● **DIRECTIONS FOR THIS TASK**
Can you quote, word for word, every line from the first line of the records below through the line containing "tv, tf = tube(p, r, sides);", and nothing else?

(Records from a collection)
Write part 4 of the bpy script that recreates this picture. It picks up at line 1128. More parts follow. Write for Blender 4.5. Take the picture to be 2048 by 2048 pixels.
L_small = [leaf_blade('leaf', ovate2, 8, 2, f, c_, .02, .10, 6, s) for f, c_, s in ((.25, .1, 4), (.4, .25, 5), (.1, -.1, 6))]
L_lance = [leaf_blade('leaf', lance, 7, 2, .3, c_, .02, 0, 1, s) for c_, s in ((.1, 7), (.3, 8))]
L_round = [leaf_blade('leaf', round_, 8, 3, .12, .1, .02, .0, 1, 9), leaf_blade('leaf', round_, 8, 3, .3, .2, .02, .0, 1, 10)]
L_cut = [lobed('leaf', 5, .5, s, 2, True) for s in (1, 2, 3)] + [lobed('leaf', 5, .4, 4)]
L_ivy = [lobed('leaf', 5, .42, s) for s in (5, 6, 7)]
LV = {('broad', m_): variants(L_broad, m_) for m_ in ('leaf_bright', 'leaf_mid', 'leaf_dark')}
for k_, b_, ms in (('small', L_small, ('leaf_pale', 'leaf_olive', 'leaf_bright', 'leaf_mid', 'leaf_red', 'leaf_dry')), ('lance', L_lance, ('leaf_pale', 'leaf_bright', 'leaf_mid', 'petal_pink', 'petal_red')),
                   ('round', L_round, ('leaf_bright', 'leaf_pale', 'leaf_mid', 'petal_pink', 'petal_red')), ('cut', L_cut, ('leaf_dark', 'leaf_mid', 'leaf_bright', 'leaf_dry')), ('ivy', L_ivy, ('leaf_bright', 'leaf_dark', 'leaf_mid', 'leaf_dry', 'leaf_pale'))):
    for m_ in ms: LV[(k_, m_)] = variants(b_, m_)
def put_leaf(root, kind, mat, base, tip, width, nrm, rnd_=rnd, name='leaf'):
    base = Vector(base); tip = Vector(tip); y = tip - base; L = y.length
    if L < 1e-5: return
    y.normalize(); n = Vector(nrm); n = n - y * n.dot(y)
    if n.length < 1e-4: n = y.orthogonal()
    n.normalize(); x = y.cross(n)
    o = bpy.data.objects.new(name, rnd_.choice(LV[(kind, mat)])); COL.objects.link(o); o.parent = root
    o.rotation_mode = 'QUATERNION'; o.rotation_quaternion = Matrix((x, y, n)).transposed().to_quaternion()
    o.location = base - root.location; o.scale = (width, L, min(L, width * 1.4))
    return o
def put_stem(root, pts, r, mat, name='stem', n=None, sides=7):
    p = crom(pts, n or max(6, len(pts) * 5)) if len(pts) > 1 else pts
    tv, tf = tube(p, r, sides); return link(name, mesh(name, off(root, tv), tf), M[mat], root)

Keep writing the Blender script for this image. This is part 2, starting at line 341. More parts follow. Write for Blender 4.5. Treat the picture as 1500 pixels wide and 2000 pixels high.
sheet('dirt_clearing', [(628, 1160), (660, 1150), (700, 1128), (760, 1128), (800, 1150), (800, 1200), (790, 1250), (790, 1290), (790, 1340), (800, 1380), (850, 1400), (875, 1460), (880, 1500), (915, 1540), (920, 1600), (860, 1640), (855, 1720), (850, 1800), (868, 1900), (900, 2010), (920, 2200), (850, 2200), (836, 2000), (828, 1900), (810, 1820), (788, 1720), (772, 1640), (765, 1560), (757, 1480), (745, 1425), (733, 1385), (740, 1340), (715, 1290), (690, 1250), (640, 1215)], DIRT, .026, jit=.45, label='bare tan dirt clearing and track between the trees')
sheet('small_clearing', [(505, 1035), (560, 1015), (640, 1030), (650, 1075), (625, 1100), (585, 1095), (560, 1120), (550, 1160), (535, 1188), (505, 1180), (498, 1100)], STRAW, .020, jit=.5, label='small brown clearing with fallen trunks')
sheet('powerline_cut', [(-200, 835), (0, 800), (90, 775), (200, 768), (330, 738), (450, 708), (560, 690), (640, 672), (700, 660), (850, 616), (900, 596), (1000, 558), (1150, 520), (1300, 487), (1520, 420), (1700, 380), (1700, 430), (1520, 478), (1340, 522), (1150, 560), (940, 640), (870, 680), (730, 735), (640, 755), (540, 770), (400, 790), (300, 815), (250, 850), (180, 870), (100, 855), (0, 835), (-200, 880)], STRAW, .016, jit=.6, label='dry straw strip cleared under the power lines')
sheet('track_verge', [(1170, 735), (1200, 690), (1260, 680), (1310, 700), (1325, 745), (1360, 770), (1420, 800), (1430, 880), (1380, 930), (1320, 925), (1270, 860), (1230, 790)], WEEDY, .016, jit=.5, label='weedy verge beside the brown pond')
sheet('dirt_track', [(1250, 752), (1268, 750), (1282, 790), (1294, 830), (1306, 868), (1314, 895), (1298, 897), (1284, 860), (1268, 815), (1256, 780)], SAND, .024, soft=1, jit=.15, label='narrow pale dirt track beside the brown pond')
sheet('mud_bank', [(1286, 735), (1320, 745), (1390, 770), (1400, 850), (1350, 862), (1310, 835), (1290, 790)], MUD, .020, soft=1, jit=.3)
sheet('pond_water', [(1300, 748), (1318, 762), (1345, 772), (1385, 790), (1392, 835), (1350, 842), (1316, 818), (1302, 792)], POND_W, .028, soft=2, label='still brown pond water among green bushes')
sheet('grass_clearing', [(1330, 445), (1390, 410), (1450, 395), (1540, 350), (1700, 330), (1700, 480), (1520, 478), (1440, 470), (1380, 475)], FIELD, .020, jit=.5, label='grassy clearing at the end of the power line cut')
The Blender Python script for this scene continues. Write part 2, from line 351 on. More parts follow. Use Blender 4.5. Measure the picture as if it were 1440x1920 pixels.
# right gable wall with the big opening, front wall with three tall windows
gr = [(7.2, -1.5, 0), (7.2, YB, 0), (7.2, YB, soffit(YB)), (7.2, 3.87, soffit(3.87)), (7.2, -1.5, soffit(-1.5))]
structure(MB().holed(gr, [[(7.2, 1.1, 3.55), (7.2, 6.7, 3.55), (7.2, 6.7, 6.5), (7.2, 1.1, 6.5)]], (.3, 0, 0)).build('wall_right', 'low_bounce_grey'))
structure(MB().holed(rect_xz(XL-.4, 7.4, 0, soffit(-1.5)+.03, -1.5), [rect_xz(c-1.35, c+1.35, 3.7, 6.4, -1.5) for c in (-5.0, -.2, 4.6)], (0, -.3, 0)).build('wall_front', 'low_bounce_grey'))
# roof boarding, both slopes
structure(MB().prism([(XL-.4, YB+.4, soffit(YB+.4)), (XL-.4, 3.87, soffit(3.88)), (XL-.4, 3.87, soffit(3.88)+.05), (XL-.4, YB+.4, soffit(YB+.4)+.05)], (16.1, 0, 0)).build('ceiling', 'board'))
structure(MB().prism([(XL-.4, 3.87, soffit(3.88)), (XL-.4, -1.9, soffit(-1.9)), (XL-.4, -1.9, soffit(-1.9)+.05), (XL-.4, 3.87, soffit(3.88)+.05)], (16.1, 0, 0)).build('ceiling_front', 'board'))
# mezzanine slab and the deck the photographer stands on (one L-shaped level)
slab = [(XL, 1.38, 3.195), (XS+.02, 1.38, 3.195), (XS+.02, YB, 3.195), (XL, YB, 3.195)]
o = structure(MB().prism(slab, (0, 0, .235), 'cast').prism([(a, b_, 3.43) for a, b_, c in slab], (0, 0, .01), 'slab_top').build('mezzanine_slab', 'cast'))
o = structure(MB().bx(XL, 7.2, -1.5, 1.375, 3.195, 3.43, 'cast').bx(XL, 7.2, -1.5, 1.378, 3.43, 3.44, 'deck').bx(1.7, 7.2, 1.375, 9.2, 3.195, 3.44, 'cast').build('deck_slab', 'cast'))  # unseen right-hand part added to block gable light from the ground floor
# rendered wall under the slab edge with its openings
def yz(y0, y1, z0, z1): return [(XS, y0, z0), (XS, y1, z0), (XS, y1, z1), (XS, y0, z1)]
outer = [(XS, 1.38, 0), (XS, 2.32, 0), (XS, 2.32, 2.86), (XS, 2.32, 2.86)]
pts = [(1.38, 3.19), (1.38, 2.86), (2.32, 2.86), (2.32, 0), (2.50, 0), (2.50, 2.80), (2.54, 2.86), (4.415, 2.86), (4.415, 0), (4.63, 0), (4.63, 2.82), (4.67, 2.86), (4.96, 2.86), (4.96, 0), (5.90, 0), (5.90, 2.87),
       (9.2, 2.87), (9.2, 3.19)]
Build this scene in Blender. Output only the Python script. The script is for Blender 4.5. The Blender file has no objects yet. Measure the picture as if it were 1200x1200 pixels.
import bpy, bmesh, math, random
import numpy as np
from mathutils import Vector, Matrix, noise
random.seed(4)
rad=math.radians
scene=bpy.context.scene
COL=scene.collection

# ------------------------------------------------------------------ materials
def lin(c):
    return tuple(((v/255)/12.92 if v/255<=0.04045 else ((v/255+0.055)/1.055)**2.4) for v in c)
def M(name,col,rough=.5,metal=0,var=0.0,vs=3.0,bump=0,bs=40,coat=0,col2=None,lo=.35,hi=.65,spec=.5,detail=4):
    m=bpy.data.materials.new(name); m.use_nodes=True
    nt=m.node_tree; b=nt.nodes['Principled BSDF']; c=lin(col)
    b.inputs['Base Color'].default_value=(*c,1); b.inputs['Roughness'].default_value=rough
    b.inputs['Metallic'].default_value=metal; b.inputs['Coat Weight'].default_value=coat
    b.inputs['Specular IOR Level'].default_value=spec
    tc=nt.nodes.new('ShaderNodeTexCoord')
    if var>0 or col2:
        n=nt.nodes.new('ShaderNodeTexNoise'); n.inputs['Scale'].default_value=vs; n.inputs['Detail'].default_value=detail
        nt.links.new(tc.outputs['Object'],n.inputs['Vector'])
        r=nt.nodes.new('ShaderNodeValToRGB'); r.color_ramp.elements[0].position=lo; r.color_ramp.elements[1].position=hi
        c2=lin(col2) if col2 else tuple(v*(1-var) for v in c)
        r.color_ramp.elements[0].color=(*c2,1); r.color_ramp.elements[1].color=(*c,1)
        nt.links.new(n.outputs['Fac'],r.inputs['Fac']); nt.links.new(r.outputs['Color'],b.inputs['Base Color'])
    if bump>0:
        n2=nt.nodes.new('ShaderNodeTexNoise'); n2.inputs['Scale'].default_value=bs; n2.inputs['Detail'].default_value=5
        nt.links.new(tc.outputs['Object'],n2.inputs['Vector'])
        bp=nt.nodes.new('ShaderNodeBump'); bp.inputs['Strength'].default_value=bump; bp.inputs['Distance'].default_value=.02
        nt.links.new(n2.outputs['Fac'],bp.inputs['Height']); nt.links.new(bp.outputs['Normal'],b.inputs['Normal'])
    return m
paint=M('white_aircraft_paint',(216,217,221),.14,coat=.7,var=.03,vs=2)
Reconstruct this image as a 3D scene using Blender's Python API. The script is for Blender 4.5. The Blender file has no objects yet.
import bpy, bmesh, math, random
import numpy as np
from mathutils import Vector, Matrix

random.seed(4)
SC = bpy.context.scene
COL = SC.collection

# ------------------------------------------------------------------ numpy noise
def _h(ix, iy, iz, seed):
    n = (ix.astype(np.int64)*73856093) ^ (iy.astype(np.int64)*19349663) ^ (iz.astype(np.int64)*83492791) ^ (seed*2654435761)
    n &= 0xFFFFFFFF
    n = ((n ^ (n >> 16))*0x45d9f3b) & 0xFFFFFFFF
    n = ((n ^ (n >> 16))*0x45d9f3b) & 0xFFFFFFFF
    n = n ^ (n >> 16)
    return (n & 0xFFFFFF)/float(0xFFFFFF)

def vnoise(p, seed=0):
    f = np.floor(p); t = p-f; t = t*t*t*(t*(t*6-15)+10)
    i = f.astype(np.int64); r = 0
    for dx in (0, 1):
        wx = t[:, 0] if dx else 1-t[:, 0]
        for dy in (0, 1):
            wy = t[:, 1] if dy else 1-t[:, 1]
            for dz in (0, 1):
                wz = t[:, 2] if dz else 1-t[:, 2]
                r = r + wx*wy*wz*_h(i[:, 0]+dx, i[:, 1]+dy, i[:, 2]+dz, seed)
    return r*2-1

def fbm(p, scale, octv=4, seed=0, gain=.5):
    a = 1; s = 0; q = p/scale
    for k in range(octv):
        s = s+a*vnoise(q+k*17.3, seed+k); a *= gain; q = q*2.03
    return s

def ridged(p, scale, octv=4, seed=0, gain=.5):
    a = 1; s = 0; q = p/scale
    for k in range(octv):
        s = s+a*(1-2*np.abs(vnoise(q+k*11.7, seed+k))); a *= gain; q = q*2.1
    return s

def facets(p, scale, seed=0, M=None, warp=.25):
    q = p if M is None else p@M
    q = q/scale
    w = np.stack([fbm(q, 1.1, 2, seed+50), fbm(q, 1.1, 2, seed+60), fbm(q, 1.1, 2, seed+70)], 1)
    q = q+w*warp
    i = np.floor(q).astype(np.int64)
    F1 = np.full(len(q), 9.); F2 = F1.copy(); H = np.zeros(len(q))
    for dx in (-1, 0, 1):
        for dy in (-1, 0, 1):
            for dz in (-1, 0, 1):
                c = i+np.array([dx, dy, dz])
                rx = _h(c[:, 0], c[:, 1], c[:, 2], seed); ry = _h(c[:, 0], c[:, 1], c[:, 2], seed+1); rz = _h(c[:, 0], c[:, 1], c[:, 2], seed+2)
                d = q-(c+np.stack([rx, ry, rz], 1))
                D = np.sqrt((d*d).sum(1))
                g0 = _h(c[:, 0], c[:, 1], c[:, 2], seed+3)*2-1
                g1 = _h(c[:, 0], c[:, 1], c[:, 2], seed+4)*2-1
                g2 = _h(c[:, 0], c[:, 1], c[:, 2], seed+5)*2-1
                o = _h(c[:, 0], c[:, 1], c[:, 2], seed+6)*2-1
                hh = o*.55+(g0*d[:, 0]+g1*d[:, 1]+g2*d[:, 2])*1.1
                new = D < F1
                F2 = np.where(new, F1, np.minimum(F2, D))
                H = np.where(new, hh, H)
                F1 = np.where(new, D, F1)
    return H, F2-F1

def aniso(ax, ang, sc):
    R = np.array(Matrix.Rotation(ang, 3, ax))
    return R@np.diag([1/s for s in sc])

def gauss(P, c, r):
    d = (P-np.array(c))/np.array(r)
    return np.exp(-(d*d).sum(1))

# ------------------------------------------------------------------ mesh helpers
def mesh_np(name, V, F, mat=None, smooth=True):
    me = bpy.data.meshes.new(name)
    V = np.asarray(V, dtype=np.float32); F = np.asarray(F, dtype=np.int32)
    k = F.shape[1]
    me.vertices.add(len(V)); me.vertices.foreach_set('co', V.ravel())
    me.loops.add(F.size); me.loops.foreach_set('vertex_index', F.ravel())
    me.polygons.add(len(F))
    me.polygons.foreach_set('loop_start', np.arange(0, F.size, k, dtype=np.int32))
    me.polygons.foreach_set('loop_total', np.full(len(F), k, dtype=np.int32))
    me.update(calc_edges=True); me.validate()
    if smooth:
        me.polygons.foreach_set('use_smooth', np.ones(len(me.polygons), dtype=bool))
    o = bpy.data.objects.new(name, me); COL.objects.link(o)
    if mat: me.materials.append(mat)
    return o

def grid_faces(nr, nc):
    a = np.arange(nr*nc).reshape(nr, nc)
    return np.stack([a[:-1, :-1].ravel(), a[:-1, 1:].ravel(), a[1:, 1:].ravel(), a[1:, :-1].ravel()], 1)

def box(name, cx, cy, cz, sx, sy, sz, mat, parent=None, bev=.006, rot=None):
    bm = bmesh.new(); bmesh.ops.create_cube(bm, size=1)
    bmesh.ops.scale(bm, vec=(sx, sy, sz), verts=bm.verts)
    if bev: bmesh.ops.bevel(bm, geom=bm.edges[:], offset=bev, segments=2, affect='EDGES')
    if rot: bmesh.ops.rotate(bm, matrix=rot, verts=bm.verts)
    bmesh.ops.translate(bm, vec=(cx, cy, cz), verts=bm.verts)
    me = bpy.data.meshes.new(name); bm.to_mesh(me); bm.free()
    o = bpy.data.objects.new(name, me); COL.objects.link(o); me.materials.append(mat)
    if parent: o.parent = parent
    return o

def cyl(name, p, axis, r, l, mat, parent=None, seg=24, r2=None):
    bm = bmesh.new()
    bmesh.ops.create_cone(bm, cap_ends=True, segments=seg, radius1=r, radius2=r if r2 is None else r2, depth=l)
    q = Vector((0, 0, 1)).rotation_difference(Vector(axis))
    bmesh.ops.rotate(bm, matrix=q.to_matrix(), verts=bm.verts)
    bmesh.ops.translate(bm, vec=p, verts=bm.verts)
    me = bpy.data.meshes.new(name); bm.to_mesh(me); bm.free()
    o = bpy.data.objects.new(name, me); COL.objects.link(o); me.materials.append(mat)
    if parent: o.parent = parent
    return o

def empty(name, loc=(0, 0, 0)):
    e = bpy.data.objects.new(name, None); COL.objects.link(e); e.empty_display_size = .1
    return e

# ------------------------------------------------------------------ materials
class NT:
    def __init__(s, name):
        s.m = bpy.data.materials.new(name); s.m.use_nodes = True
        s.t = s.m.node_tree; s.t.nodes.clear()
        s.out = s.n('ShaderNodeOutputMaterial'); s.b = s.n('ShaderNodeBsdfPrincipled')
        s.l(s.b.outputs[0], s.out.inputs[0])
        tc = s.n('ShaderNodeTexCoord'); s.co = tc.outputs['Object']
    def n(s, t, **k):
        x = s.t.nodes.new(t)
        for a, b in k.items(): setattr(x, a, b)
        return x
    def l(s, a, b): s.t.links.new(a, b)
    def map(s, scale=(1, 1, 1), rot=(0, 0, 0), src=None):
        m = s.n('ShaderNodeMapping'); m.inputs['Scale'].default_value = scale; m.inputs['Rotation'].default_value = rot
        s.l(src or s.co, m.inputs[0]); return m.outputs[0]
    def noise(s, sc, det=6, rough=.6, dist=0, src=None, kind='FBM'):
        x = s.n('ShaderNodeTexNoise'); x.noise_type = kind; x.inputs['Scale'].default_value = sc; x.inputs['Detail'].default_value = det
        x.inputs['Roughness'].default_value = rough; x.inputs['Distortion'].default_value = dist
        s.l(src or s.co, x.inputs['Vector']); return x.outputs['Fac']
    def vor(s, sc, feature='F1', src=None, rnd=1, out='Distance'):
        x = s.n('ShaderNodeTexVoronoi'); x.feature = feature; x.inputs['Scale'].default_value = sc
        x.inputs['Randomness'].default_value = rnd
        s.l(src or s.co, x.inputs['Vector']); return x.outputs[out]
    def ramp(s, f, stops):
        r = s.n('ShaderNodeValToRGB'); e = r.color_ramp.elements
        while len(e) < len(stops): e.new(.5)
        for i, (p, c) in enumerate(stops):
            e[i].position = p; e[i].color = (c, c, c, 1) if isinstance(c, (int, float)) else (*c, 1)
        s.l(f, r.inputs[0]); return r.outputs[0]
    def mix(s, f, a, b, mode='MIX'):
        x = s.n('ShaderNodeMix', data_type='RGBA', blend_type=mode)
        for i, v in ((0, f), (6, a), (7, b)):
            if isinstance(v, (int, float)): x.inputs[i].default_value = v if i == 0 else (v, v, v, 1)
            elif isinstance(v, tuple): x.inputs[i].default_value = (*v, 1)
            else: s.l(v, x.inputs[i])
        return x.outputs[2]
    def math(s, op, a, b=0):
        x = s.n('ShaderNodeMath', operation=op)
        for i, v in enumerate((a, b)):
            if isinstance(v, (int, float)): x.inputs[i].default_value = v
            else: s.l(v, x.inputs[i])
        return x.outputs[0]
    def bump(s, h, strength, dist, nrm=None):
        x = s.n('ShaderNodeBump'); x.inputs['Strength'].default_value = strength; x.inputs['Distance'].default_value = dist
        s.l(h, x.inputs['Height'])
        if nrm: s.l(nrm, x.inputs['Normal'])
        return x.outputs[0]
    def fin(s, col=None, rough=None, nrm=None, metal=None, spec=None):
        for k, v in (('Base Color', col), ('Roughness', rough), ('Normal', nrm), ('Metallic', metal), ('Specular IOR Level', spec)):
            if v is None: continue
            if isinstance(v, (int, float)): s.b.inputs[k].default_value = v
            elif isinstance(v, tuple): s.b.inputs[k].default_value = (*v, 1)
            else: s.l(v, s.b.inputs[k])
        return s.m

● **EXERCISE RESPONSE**
Write part 4 of the bpy script that recreates this picture. It picks up at line 1128. More parts follow. Write for Blender 4.5. Take the picture to be 2048 by 2048 pixels.
L_small = [leaf_blade('leaf', ovate2, 8, 2, f, c_, .02, .10, 6, s) for f, c_, s in ((.25, .1, 4), (.4, .25, 5), (.1, -.1, 6))]
L_lance = [leaf_blade('leaf', lance, 7, 2, .3, c_, .02, 0, 1, s) for c_, s in ((.1, 7), (.3, 8))]
L_round = [leaf_blade('leaf', round_, 8, 3, .12, .1, .02, .0, 1, 9), leaf_blade('leaf', round_, 8, 3, .3, .2, .02, .0, 1, 10)]
L_cut = [lobed('leaf', 5, .5, s, 2, True) for s in (1, 2, 3)] + [lobed('leaf', 5, .4, 4)]
L_ivy = [lobed('leaf', 5, .42, s) for s in (5, 6, 7)]
LV = {('broad', m_): variants(L_broad, m_) for m_ in ('leaf_bright', 'leaf_mid', 'leaf_dark')}
for k_, b_, ms in (('small', L_small, ('leaf_pale', 'leaf_olive', 'leaf_bright', 'leaf_mid', 'leaf_red', 'leaf_dry')), ('lance', L_lance, ('leaf_pale', 'leaf_bright', 'leaf_mid', 'petal_pink', 'petal_red')),
                   ('round', L_round, ('leaf_bright', 'leaf_pale', 'leaf_mid', 'petal_pink', 'petal_red')), ('cut', L_cut, ('leaf_dark', 'leaf_mid', 'leaf_bright', 'leaf_dry')), ('ivy', L_ivy, ('leaf_bright', 'leaf_dark', 'leaf_mid', 'leaf_dry', 'leaf_pale'))):
    for m_ in ms: LV[(k_, m_)] = variants(b_, m_)
def put_leaf(root, kind, mat, base, tip, width, nrm, rnd_=rnd, name='leaf'):
    base = Vector(base); tip = Vector(tip); y = tip - base; L = y.length
    if L < 1e-5: return
    y.normalize(); n = Vector(nrm); n = n - y * n.dot(y)
    if n.length < 1e-4: n = y.orthogonal()
    n.normalize(); x = y.cross(n)
    o = bpy.data.objects.new(name, rnd_.choice(LV[(kind, mat)])); COL.objects.link(o); o.parent = root
    o.rotation_mode = 'QUATERNION'; o.rotation_quaternion = Matrix((x, y, n)).transposed().to_quaternion()
    o.location = base - root.location; o.scale = (width, L, min(L, width * 1.4))
    return o
def put_stem(root, pts, r, mat, name='stem', n=None, sides=7):
    p = crom(pts, n or max(6, len(pts) * 5)) if len(pts) > 1 else pts
    tv, tf = tube(p, r, sides); return link(name, mesh(name, off(root, tv), tf), M[mat], root)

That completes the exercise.